I don't see why there is any issue with the rig here. 88e have executed a contract for that rig to be on site for a contracted period by a contracted date window. I'm pretty sure the contract wording isn't "Once PANR have finished can we then have our go please" ! The only risk here is for PANR, in that they can not complete their operations in their contracted time window. I also agree that having the rig mobilised on another job is a good thing, iron out any bugs and ensure it is in tip top running order. Everything feels like it's warming up nicely. Just my opinion of course.

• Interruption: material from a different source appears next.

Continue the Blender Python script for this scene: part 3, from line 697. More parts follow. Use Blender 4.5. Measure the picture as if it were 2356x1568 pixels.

jjp1985, if you are investing in AIM with the aim of getting dividends you're investing in the wrong place my friend, I don't think anyone is investing in 88e thinking it they may get a nice quarterly payment !! That made me laugh. Personally I think this is the strongest position 88e have been in for years, fully funded, no debt, massively de-risked with income from Longhorn. With the quality 3D data they have for this drill and great results from PANR next door, I can't think of a previous drill with so much potential for success. As for the number of shares, it's reflected in the price, I don't see the point. Consolidation, why would they do that before such a promising drill, if that ever is on the cards, I can't see it being this year. Just my opinion.